AO Edited
Asticou Azalea Garden
East meets West in this Japanese-style garden featuring plants native to Maine’s Mount Desert Island.
Beatrix Farrand was a pioneering landscape architect who designed gardens for presidents, Rockefellers, and elite college campuses, and the garden she kept at her private residence in Bar Harbor, Maine, was no less ornate. When she sold the house in 1957, however, the gardens were to be either sold or destroyed, as the buyer had neither the expertise nor the personnel to maintain such an oasis. Luckily they were bought up, and live on today in the form of the Asticou Azalea Gardens on Mount Desert Island.
Farrand’s azaleas, rhododendrons, cherry blossoms, and other sundry flowers, shrubs, and trees weren’t simply relocated. Combining a love for native Maine plant life and Japanese garden design, the self-taught landscaper and lifelong Mainer Charles Savage salvaged Farrand’s flora to create a garden where the Far East meets the Northeast.
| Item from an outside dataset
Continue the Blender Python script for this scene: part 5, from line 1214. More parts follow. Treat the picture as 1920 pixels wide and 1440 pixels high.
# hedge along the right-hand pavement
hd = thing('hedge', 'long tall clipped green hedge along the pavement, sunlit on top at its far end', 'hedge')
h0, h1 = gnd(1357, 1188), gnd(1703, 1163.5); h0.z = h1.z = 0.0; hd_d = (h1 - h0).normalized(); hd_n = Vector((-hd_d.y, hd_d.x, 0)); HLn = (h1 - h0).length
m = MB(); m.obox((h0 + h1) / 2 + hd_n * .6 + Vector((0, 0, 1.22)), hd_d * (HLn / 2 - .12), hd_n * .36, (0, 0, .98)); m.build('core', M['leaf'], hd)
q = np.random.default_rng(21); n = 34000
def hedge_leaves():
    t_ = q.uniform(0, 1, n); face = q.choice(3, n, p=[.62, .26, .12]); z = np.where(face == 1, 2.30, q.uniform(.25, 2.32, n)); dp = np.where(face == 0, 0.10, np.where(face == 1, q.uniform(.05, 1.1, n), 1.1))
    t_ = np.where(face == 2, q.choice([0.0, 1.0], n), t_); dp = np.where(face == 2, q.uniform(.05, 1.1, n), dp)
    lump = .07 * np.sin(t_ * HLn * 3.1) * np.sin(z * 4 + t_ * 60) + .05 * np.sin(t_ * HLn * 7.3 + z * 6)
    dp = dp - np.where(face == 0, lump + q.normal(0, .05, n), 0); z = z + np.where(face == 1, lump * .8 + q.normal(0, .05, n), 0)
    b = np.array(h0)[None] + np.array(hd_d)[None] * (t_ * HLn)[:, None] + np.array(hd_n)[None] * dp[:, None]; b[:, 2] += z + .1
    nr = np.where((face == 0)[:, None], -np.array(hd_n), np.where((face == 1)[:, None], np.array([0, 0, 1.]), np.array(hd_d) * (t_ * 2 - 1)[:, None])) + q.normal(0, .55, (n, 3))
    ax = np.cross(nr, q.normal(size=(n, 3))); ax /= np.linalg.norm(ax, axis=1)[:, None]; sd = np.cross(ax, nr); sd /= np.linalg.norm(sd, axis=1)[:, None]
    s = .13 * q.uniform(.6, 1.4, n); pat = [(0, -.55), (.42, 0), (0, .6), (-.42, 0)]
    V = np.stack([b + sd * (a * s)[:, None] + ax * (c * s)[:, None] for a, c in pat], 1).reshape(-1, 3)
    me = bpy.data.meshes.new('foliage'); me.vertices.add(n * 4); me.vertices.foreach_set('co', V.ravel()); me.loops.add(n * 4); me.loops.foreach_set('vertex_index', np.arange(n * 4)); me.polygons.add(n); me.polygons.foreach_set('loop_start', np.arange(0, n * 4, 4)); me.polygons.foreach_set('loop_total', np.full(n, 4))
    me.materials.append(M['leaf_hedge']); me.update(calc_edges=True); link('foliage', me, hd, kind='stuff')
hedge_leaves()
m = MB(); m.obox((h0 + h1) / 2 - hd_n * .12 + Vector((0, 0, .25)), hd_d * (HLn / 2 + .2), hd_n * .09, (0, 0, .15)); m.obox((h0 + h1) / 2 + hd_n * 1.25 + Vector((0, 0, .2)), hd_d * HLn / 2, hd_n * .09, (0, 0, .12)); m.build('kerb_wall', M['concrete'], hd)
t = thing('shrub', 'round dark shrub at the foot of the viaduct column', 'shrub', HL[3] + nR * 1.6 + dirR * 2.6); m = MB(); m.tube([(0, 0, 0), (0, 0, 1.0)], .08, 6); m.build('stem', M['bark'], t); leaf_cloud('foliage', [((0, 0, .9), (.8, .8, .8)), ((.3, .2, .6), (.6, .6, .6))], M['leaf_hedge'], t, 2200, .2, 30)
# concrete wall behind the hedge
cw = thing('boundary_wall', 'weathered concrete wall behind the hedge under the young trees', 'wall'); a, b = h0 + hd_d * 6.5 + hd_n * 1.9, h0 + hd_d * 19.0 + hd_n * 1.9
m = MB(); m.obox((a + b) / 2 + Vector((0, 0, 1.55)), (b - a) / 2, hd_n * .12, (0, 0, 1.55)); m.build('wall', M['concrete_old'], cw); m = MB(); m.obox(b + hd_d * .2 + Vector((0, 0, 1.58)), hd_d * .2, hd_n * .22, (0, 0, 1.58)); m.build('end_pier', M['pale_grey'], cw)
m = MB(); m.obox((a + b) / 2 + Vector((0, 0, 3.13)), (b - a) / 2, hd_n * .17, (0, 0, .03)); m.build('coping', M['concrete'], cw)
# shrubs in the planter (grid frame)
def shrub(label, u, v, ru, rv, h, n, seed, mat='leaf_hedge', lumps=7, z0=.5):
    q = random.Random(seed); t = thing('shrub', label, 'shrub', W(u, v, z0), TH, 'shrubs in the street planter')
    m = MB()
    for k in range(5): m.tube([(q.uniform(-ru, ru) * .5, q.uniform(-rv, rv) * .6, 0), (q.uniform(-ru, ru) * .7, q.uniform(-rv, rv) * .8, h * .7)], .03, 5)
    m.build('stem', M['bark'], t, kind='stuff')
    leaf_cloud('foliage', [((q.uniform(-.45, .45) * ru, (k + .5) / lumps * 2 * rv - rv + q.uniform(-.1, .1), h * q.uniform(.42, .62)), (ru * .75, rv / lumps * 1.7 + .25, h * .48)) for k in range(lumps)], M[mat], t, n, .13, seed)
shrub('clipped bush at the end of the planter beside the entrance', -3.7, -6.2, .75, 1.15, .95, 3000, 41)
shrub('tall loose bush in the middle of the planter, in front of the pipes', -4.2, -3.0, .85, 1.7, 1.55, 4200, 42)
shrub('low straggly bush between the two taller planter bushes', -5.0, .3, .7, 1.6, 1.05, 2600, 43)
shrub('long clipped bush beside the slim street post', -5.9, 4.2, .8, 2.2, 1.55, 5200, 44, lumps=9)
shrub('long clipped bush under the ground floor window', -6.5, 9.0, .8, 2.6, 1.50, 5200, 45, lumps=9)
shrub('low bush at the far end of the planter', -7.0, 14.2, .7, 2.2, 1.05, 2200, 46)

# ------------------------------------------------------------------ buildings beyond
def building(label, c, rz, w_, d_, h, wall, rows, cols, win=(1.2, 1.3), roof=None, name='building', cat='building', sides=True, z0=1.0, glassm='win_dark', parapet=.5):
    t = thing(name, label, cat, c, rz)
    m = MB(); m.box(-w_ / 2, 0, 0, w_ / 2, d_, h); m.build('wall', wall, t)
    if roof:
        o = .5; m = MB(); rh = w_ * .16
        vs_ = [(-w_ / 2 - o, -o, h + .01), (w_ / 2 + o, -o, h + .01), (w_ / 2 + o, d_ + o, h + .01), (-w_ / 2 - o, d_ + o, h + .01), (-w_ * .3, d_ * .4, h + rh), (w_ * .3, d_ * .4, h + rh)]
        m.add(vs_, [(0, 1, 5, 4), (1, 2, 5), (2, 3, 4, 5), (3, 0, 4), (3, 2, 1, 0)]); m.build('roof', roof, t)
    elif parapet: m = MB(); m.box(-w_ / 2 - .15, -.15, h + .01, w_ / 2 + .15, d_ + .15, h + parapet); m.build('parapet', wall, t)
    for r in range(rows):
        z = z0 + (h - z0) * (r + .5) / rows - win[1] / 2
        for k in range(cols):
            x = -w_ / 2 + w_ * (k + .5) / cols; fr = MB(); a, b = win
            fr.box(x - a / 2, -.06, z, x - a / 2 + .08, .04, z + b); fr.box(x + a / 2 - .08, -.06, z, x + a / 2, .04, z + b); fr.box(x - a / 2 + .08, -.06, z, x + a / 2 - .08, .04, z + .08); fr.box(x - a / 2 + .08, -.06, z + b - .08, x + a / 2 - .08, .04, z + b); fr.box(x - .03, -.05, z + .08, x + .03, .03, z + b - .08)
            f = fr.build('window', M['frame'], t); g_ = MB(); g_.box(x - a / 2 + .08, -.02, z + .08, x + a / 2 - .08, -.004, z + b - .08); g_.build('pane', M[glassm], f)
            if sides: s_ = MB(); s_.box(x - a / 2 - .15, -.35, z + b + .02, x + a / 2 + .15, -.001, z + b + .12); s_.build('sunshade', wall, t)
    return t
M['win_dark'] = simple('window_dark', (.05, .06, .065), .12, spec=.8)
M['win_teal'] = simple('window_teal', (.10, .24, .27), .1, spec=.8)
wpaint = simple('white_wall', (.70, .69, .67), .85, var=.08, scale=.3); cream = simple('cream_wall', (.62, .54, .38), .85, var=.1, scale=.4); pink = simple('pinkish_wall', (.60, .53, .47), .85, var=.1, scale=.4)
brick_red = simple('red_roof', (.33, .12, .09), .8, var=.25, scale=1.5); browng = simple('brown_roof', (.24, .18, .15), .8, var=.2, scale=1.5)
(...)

Savage’s family had owned the Asticou Inn, just across the street from today’s azalea garden, since the 1800s. With the purchase of Farrands’ plants, he hoped at first to build a simple, verdant hangout where inn guests could unwind during their stay. To conceal a pesky vein of gravel that ran through the center of the proposed plot, Savage covered it with white sand and several large, elegant rocks, neatly raking the sand to evoke the Zen garden within Kyoto’s Ryoan-ji temple. The first Japanese-inspired element inspired another, then another, evolving into the gardens seen today.
While the plants within the gardens are primarily native, the design elements draw heavily from Japanese gardening tenets. Unlike in most Western gardens, Asticou leverages the natural landscape, emphasizing rather than flattening the anomalous boulders, hills, and waterways around the property. Smooth, circular walkways encourage slow strolling, while benches and shady nooks inspire restful contemplation. A quaint pond in the heart of the garden reflects the surrounding trees like a mirror on days without wind, unless a local family of mallards is busy swimming.
Something is always in bloom at Asticou during the months it’s open, from May to October. The cherry blossoms peak in May, before the rhododendrons and titular azaleas bloom in June; July is marked by Japanese iris blossoms and smoke bushes, while pond lilies hit their stride in August. Finally, weeping hemlock, pines, and birchwoods flare into yellow, orange, and red throughout the fall. Perhaps the only wrong time to visit this hidden gem of Downeast is when it’s closed for the season.